Because they don’t like you drinking. Things they don’t like are therefore “threats to the public health,” regardless of just how personally you do your drinking and regardless of how non-communicable your drinking is. So you don’t have to wash your hands after you go to the bathroom, but you definitely need to stop drinking cheap drinks.
Keep in mind that I have no problem with the City Council having no real student representation, unless you count a nonvoting member as representation. That’s our fault, as it will continue to be every time we all either choose not to run (though the four-year term makes that difficult), not to vote or choose to vote absentee from our home while Ames reaps the census goodies that we offer.

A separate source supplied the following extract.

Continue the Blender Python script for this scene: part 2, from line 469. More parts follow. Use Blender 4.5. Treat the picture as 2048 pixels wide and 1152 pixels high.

That is our fault, and therefore, we’re at fault for the City Council wanting to ban our existence for the sake of the “public health.”
My problem is that they just don’t get it. Putting an end to drink buffets won’t make the drinks any more expensive or difficult to acquire. Now bars will be encouraged to just charge a slightly lower cover and every drink will be a coin, so that once you’ve paid your eight bucks to get in, you’d still better drink until they won’t serve you anymore. Or once they crack down on that, bars will just pretend they’re in Utah and become private clubs with “memberships” that consist of you waiting outside the bar and asking a “member” to sponsor you while you slip the bouncer $5. Or even cheaper still, you drink at home, where in order to preserve the “public health” you’re served by yourself, who happens to be the last bartender who would cut you off when you’ve had too much. Whew. Public health be praised!
In order to take care of the drinking epidemic that they’re about the unleash on the city by forcing us to pay less cover for specials like penny pitchers or just simply drink at home where the drinking is cheap, there will be only one answer: Prohibition.
Sadly, I don’t think any students at Iowa State really remember Prohibition since most of us had no hope of even being gametes at that point, but Prohibition was an excellent thing. It ended excise taxes on liquor and beer, and speakeasies were far more interesting than today’s bars. Even better still, it gave an opportunity for entrepreneurship in the form of organized crime. And when has Iowa needed entrepreneurship more than now?
Our Small Business Development Center lost a great deal of funding in the recent budget crunch, and it can’t afford to help everyone. But rum-running and bootlegging are small-time industries. Everybody with a bathtub can become a gin manufacturer. It’s a job that has high pay, the opportunity to travel, thrilling police chases and all sorts of fringe benefits that I probably can’t even think of. The Jazz Age spawned some of America’s best writers, artists and leaders, and now we just need to bring it back.
So forget what you thought was retro. Disco is dead, the war in Vietnam is over and those “ban the bomb” marches just look out of place when ballistic missiles are the threat.
No, the only retro we need is a nice 18th Amendment sort of retro that will allow us to speak easy and engage in all sorts of entrepreneurship in order to celebrate the opening of the new Gerdin Business Building next year.
As a voice of no student beside myself, I can say I’m down with the retro groove you guys are pushing. I hear it, and I agree. Prohibition’s time has come, because making drinking look that much more illegal just glamorizes it even more.